All I want is a little attention... not to be pushed aside for some fucking cunts that make your fucking member pop. But I guess that's to much to ask for you know...
Then people wonder why I push them away... why I am not so open or trusting. Why should I be when you seem to get more out of looking at a fucking screen. Sorry if I am not skinny enough, or pretty enough, or goth enough, or whatever the fuck it is you want.
I am me.
I don't get a "boner" every time I see some naked guy... I don't spend my nights browsing the web with a hard on. Skeet skeet, it ruins the keyboard, makes the mouse sticky, you fucking retard.

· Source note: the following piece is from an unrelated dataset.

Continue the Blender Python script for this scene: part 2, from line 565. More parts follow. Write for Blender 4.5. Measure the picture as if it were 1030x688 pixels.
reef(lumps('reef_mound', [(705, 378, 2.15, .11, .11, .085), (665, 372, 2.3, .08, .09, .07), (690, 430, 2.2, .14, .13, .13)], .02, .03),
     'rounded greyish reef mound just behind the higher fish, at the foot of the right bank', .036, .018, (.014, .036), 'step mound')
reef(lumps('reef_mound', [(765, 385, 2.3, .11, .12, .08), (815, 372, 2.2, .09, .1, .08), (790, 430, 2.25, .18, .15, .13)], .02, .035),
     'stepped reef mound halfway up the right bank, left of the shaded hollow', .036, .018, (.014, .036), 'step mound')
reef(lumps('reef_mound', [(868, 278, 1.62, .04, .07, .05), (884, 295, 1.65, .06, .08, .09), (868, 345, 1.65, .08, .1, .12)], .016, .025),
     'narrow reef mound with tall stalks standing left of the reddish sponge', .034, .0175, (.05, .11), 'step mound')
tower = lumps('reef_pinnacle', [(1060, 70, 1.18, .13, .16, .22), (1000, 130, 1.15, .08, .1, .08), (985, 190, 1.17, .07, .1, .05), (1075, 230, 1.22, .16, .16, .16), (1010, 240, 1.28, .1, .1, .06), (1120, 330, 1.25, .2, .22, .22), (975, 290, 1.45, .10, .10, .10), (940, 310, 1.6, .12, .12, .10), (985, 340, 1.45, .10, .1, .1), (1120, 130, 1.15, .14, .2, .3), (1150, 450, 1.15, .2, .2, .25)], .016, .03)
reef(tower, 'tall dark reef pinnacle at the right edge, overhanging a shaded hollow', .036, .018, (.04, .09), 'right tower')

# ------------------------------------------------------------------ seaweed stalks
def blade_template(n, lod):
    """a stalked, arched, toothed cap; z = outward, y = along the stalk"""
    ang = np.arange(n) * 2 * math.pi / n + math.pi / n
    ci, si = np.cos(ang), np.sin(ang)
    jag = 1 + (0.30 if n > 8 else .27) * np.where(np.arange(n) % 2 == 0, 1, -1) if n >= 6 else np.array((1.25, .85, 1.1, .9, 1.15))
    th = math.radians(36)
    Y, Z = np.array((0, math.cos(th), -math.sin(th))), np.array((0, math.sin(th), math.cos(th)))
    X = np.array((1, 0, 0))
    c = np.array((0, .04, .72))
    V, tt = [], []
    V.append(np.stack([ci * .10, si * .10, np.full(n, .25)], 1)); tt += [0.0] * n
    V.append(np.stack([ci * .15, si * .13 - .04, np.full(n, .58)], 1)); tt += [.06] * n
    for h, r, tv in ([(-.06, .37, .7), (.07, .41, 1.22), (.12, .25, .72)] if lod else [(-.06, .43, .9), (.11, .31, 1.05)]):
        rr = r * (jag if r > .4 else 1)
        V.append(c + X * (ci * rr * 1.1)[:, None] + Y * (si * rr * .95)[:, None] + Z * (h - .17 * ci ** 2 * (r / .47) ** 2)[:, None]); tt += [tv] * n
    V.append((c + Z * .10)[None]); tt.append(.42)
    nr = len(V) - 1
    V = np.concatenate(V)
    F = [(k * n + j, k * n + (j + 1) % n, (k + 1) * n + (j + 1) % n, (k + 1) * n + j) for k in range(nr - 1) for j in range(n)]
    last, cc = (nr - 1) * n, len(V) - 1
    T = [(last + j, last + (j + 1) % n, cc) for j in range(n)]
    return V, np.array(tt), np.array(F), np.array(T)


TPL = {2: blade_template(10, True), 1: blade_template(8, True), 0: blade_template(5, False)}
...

I guess it just doesn't turn me on to lust after someone I'll never meet, or have a chance with... you know, I think it's sick personally... but maybe that's just me. Maybe I'm messed up...
But you think being in a relationship and all, I'd be more important than some internet whores festering with STD's who have nothing better to do with their time than take pictures of their cunts for the sheer enjoyment of knowing people are wacking off over them. Bitch your labia's are misshapen.
Then you wonder why people have issues with their bodies... because of fuck faces like that. Fuck face whores who thrive off the pleasure of the men and in return the suffering of others... I hope they all die of AIDS. I hope they suffer, and I will laugh in their fucking face.
I hate this world...
So, think I'm crazy, think I'm insane... whatever.